» Requirement: Output all the data exactly. Pictures do not belong in the copy.

» Data extract:
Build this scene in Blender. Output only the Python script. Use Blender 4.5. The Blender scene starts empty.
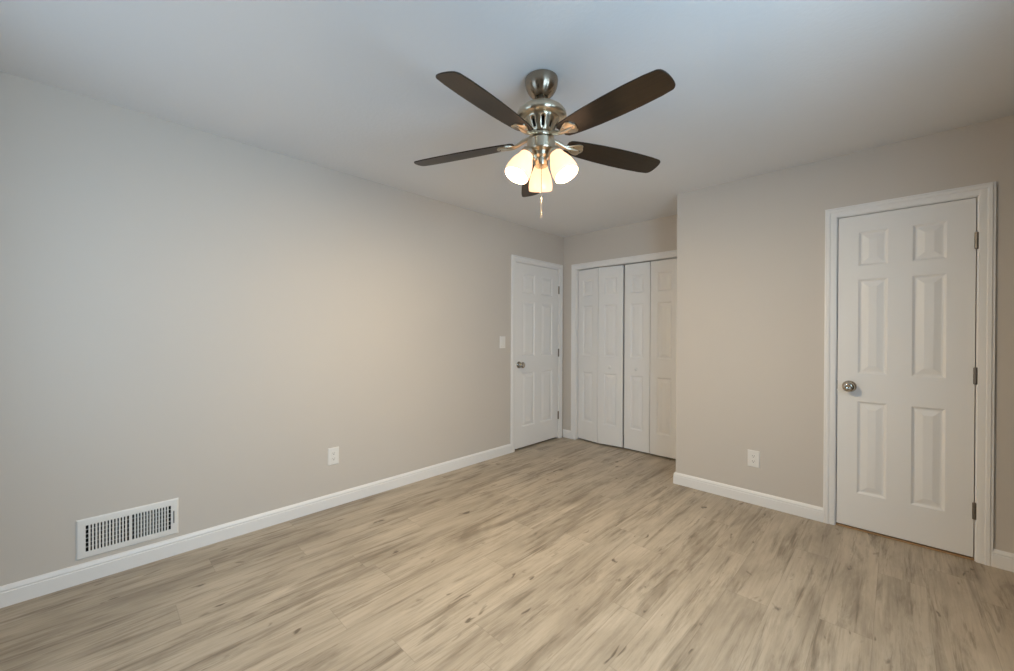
import bpy, bmesh, math, random
from mathutils import Vector, Matrix

random.seed(4)
sc = bpy.context.scene
COL = sc.collection
PI = math.pi

# ------------------------------------------------------------------ room dimensions (metres)
XL, XE = -2.9246, 0.56          # left wall, side wall beyond the camera
YB, YR, YS = 3.9941, 3.4209, -0.54   # closet wall, right wall, wall behind the camera
XJ = -1.3293                    # corner where the right wall ends and the closet alcove begins
H = 2.44
CAM_H = 1.2563

# ------------------------------------------------------------------ camera
yaw, pitch, roll = 0.7713, -0.0037, 0.0043
fw = Vector((-math.sin(yaw)*math.cos(pitch), math.cos(yaw)*math.cos(pitch), math.sin(pitch)))
r0 = Vector((math.cos(yaw), math.sin(yaw), 0)); u0 = r0.cross(fw)
rt = r0*math.cos(roll) + u0*math.sin(roll); up = u0*math.cos(roll) - r0*math.sin(roll)
cam = bpy.data.cameras.new('camera'); co = bpy.data.objects.new('camera', cam); COL.objects.link(co)
M4 = Matrix(((rt.x, up.x, -fw.x, 0), (rt.y, up.y, -fw.y, 0), (rt.z, up.z, -fw.z, CAM_H), (0, 0, 0, 1)))
co.matrix_world = M4
cam.sensor_fit = 'HORIZONTAL'; cam.sensor_width = 36; cam.lens = 400.1*36/1014; cam.clip_start = 0.02
sc.camera = co

# ------------------------------------------------------------------ world, exposure, daylight
sc.view_settings.view_transform = 'Standard'; sc.view_settings.look = 'None'
sc.view_settings.gamma = 1.0; sc.view_settings.use_curve_mapping = False
sc.view_settings.exposure = 0.10
sc.cycles.use_denoising = True
sc.cycles.sample_clamp_indirect = 6
sc.cycles.max_bounces = 10
sc.cycles.diffuse_bounces = 6
w = bpy.data.worlds.new('sky'); sc.world = w; w.use_nodes = True
bg = w.node_tree.nodes['Background']; bg.inputs[0].default_value = (0.62, 0.78, 1.0, 1); bg.inputs[1].default_value = 1.2

WIN = (0.25, 1.65, 0.80, 2.06)        # y0, y1, z0, z1 of the window in the side wall, beyond the frame
WINS = (-2.40, -1.40, 0.80, 2.06)     # x0, x1, z0, z1 of the window in the wall behind the camera
def area(name, loc, rot, sx, sy, power, col):
    l = bpy.data.lights.new(name, 'AREA'); l.shape = 'RECTANGLE'; l.size = sx; l.size_y = sy
    l.energy = power; l.color = col
    o = bpy.data.objects.new(name, l); COL.objects.link(o); o.location = loc; o.rotation_euler = rot
    return o
area('daylight_window', (XE+0.12, (WIN[0]+WIN[1])/2, 1.43), (PI/2, 0, PI/2), 1.34, 1.2, 46, (0.47, 0.745, 1.0))
area('daylight_window', ((WINS[0]+WINS[1])/2, YS-0.12, 1.43), (-PI/2, 0, PI), 0.94, 1.2, 7.5, (0.42, 0.72, 1.0))
LAMP_W = 34.0                    # each bulb of the fan
LAMP_COL = (1.0, 0.765, 0.45)
SHADE_EMIT = 1.0

# ------------------------------------------------------------------ material helpers
def mat(name, col, rough=0.5, metal=0.0, bump=None, spec=None, mottling=0.0):
    m = bpy.data.materials.new(name); m.use_nodes = True
    nt = m.node_tree; b = nt.nodes['Principled BSDF']
    b.inputs['Base Color'].default_value = (*col, 1); b.inputs['Roughness'].default_value = rough
    b.inputs['Metallic'].default_value = metal
    if spec is not None: b.inputs['Specular IOR Level'].default_value = spec
    tc = nt.nodes.new('ShaderNodeTexCoord')
    if mottling:
        n = nt.nodes.new('ShaderNodeTexNoise'); n.inputs['Scale'].default_value = 3; n.inputs['Detail'].default_value = 4
        nt.links.new(tc.outputs['Object'], n.inputs['Vector'])
        mx = nt.nodes.new('ShaderNodeMix'); mx.data_type = 'RGBA'
        mx.inputs[6].default_value = (*[c*(1-mottling) for c in col], 1); mx.inputs[7].default_value = (*[min(1, c*(1+mottling)) for c in col], 1)
        nt.links.new(n.outputs['Fac'], mx.inputs[0]); nt.links.new(mx.outputs[2], b.inputs['Base Color'])
    if bump:
        sca, st, dist = bump
        n = nt.nodes.new('ShaderNodeTexNoise'); n.inputs['Scale'].default_value = sca; n.inputs['Detail'].default_value = 3
        nt.links.new(tc.outputs['Object'], n.inputs['Vector'])
        bp = nt.nodes.new('ShaderNodeBump'); bp.inputs['Strength'].default_value = st; bp.inputs['Distance'].default_value = dist
        nt.links.new(n.outputs['Fac'], bp.inputs['Height']); nt.links.new(bp.outputs[0], b.inputs['Normal'])
    return m

M_WALL = mat('greige wall paint', (0.605, 0.552, 0.495), 0.75, bump=(160, 0.08, 0.002), mottling=0.012)
M_UNSEEN_DARK = mat('darkened unseen wall', (0.20, 0.18, 0.155), 0.75, bump=(160, 0.08, 0.002))  # made-up dark colour on the unseen walls, cuts light bounced into the room
M_CEIL = mat('ceiling paint', (0.76, 0.745, 0.735), 0.9, bump=(55, 0.25, 0.004), mottling=0.015)
M_TRIM = mat('white trim paint', (0.83, 0.81, 0.79), 0.4)
M_DOOR = mat('white door paint', (0.83, 0.81, 0.79), 0.42, bump=(90, 0.03, 0.001))
M_PLATE = mat('white plastic', (0.80, 0.77, 0.73), 0.35)
M_VENT = mat('white enamel', (0.80, 0.78, 0.75), 0.35)
M_DARK = mat('painted dark of openings', (0.010, 0.009, 0.008), 0.9, spec=0.1)  # near-black colour standing in for the shade inside openings
M_NICK = mat('brushed nickel', (0.62, 0.53, 0.40), 0.28, 1.0)
M_ROD = mat('satin nickel rod', (0.62, 0.56, 0.48), 0.32, 1.0)
M_KNOB = mat('polished nickel', (0.50, 0.45, 0.38), 0.14, 1.0)
M_NICKD = mat('dark nickel', (0.36, 0.29, 0.22), 0.25, 1.0)
for m_ in (M_NICK, M_NICKD):             # brushed around the turning axis
    b_ = m_.node_tree.nodes['Principled BSDF']; b_.inputs['Anisotropic'].default_value = 0.85; b_.inputs['Anisotropic Rotation'].default_value = 0.25
    tg = m_.node_tree.nodes.new('ShaderNodeTangent'); tg.direction_type = 'RADIAL'; tg.axis = 'Z'
    m_.node_tree.links.new(tg.outputs[0], b_.inputs['Tangent'])
M_HINGE = mat('satin nickel hinge', (0.25, 0.215, 0.18), 0.38, 1.0)
M_CORE = mat('black motor core', (0.03, 0.028, 0.025), 0.6)
M_OAK = mat('oak threshold', (0.42, 0.25, 0.12), 0.5, mottling=0.15)
M_GLASS = bpy.data.materials.new('window glass'); M_GLASS.use_nodes = True
nt = M_GLASS.node_tree; nt.nodes.clear()
o_ = nt.nodes.new('ShaderNodeOutputMaterial'); mx_ = nt.nodes.new('ShaderNodeMixShader'); mx_.inputs[0].default_value = 0.08
t_ = nt.nodes.new('ShaderNodeBsdfTransparent'); g_ = nt.nodes.new('ShaderNodeBsdfGlossy'); g_.inputs['Roughness'].default_value = 0.02
nt.links.new(t_.outputs[0], mx_.inputs[1]); nt.links.new(g_.outputs[0], mx_.inputs[2]); nt.links.new(mx_.outputs[0], o_.inputs[0])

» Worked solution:
Build this scene in Blender. Output only the Python script. Use Blender 4.5. The Blender scene starts empty.
import bpy, bmesh, math, random
from mathutils import Vector, Matrix

random.seed(4)
sc = bpy.context.scene
COL = sc.collection
PI = math.pi

# ------------------------------------------------------------------ room dimensions (metres)
XL, XE = -2.9246, 0.56          # left wall, side wall beyond the camera
YB, YR, YS = 3.9941, 3.4209, -0.54   # closet wall, right wall, wall behind the camera
XJ = -1.3293                    # corner where the right wall ends and the closet alcove begins
H = 2.44
CAM_H = 1.2563

# ------------------------------------------------------------------ camera
yaw, pitch, roll = 0.7713, -0.0037, 0.0043
fw = Vector((-math.sin(yaw)*math.cos(pitch), math.cos(yaw)*math.cos(pitch), math.sin(pitch)))
r0 = Vector((math.cos(yaw), math.sin(yaw), 0)); u0 = r0.cross(fw)
rt = r0*math.cos(roll) + u0*math.sin(roll); up = u0*math.cos(roll) - r0*math.sin(roll)
cam = bpy.data.cameras.new('camera'); co = bpy.data.objects.new('camera', cam); COL.objects.link(co)
M4 = Matrix(((rt.x, up.x, -fw.x, 0), (rt.y, up.y, -fw.y, 0), (rt.z, up.z, -fw.z, CAM_H), (0, 0, 0, 1)))
co.matrix_world = M4
cam.sensor_fit = 'HORIZONTAL'; cam.sensor_width = 36; cam.lens = 400.1*36/1014; cam.clip_start = 0.02
sc.camera = co

# ------------------------------------------------------------------ world, exposure, daylight
sc.view_settings.view_transform = 'Standard'; sc.view_settings.look = 'None'
sc.view_settings.gamma = 1.0; sc.view_settings.use_curve_mapping = False
sc.view_settings.exposure = 0.10
sc.cycles.use_denoising = True
sc.cycles.sample_clamp_indirect = 6
sc.cycles.max_bounces = 10
sc.cycles.diffuse_bounces = 6
w = bpy.data.worlds.new('sky'); sc.world = w; w.use_nodes = True
bg = w.node_tree.nodes['Background']; bg.inputs[0].default_value = (0.62, 0.78, 1.0, 1); bg.inputs[1].default_value = 1.2

WIN = (0.25, 1.65, 0.80, 2.06)        # y0, y1, z0, z1 of the window in the side wall, beyond the frame
WINS = (-2.40, -1.40, 0.80, 2.06)     # x0, x1, z0, z1 of the window in the wall behind the camera
def area(name, loc, rot, sx, sy, power, col):
    l = bpy.data.lights.new(name, 'AREA'); l.shape = 'RECTANGLE'; l.size = sx; l.size_y = sy
    l.energy = power; l.color = col
    o = bpy.data.objects.new(name, l); COL.objects.link(o); o.location = loc; o.rotation_euler = rot
    return o
area('daylight_window', (XE+0.12, (WIN[0]+WIN[1])/2, 1.43), (PI/2, 0, PI/2), 1.34, 1.2, 46, (0.47, 0.745, 1.0))
area('daylight_window', ((WINS[0]+WINS[1])/2, YS-0.12, 1.43), (-PI/2, 0, PI), 0.94, 1.2, 7.5, (0.42, 0.72, 1.0))
LAMP_W = 34.0                    # each bulb of the fan
LAMP_COL = (1.0, 0.765, 0.45)
SHADE_EMIT = 1.0

# ------------------------------------------------------------------ material helpers
def mat(name, col, rough=0.5, metal=0.0, bump=None, spec=None, mottling=0.0):
    m = bpy.data.materials.new(name); m.use_nodes = True
    nt = m.node_tree; b = nt.nodes['Principled BSDF']
    b.inputs['Base Color'].default_value = (*col, 1); b.inputs['Roughness'].default_value = rough
    b.inputs['Metallic'].default_value = metal
    if spec is not None: b.inputs['Specular IOR Level'].default_value = spec
    tc = nt.nodes.new('ShaderNodeTexCoord')
    if mottling:
        n = nt.nodes.new('ShaderNodeTexNoise'); n.inputs['Scale'].default_value = 3; n.inputs['Detail'].default_value = 4
        nt.links.new(tc.outputs['Object'], n.inputs['Vector'])
        mx = nt.nodes.new('ShaderNodeMix'); mx.data_type = 'RGBA'
        mx.inputs[6].default_value = (*[c*(1-mottling) for c in col], 1); mx.inputs[7].default_value = (*[min(1, c*(1+mottling)) for c in col], 1)
        nt.links.new(n.outputs['Fac'], mx.inputs[0]); nt.links.new(mx.outputs[2], b.inputs['Base Color'])
    if bump:
        sca, st, dist = bump
        n = nt.nodes.new('ShaderNodeTexNoise'); n.inputs['Scale'].default_value = sca; n.inputs['Detail'].default_value = 3
        nt.links.new(tc.outputs['Object'], n.inputs['Vector'])
        bp = nt.nodes.new('ShaderNodeBump'); bp.inputs['Strength'].default_value = st; bp.inputs['Distance'].default_value = dist
        nt.links.new(n.outputs['Fac'], bp.inputs['Height']); nt.links.new(bp.outputs[0], b.inputs['Normal'])
    return m

M_WALL = mat('greige wall paint', (0.605, 0.552, 0.495), 0.75, bump=(160, 0.08, 0.002), mottling=0.012)
M_UNSEEN_DARK = mat('darkened unseen wall', (0.20, 0.18, 0.155), 0.75, bump=(160, 0.08, 0.002))  # made-up dark colour on the unseen walls, cuts light bounced into the room
M_CEIL = mat('ceiling paint', (0.76, 0.745, 0.735), 0.9, bump=(55, 0.25, 0.004), mottling=0.015)
M_TRIM = mat('white trim paint', (0.83, 0.81, 0.79), 0.4)
M_DOOR = mat('white door paint', (0.83, 0.81, 0.79), 0.42, bump=(90, 0.03, 0.001))
M_PLATE = mat('white plastic', (0.80, 0.77, 0.73), 0.35)
M_VENT = mat('white enamel', (0.80, 0.78, 0.75), 0.35)
M_DARK = mat('painted dark of openings', (0.010, 0.009, 0.008), 0.9, spec=0.1)  # near-black colour standing in for the shade inside openings
M_NICK = mat('brushed nickel', (0.62, 0.53, 0.40), 0.28, 1.0)
M_ROD = mat('satin nickel rod', (0.62, 0.56, 0.48), 0.32, 1.0)
M_KNOB = mat('polished nickel', (0.50, 0.45, 0.38), 0.14, 1.0)
M_NICKD = mat('dark nickel', (0.36, 0.29, 0.22), 0.25, 1.0)
for m_ in (M_NICK, M_NICKD):             # brushed around the turning axis
    b_ = m_.node_tree.nodes['Principled BSDF']; b_.inputs['Anisotropic'].default_value = 0.85; b_.inputs['Anisotropic Rotation'].default_value = 0.25
    tg = m_.node_tree.nodes.new('ShaderNodeTangent'); tg.direction_type = 'RADIAL'; tg.axis = 'Z'
    m_.node_tree.links.new(tg.outputs[0], b_.inputs['Tangent'])
M_HINGE = mat('satin nickel hinge', (0.25, 0.215, 0.18), 0.38, 1.0)
M_CORE = mat('black motor core', (0.03, 0.028, 0.025), 0.6)
M_OAK = mat('oak threshold', (0.42, 0.25, 0.12), 0.5, mottling=0.15)
M_GLASS = bpy.data.materials.new('window glass'); M_GLASS.use_nodes = True
nt = M_GLASS.node_tree; nt.nodes.clear()
o_ = nt.nodes.new('ShaderNodeOutputMaterial'); mx_ = nt.nodes.new('ShaderNodeMixShader'); mx_.inputs[0].default_value = 0.08
t_ = nt.nodes.new('ShaderNodeBsdfTransparent'); g_ = nt.nodes.new('ShaderNodeBsdfGlossy'); g_.inputs['Roughness'].default_value = 0.02
nt.links.new(t_.outputs[0], mx_.inputs[1]); nt.links.new(g_.outputs[0], mx_.inputs[2]); nt.links.new(mx_.outputs[0], o_.inputs[0])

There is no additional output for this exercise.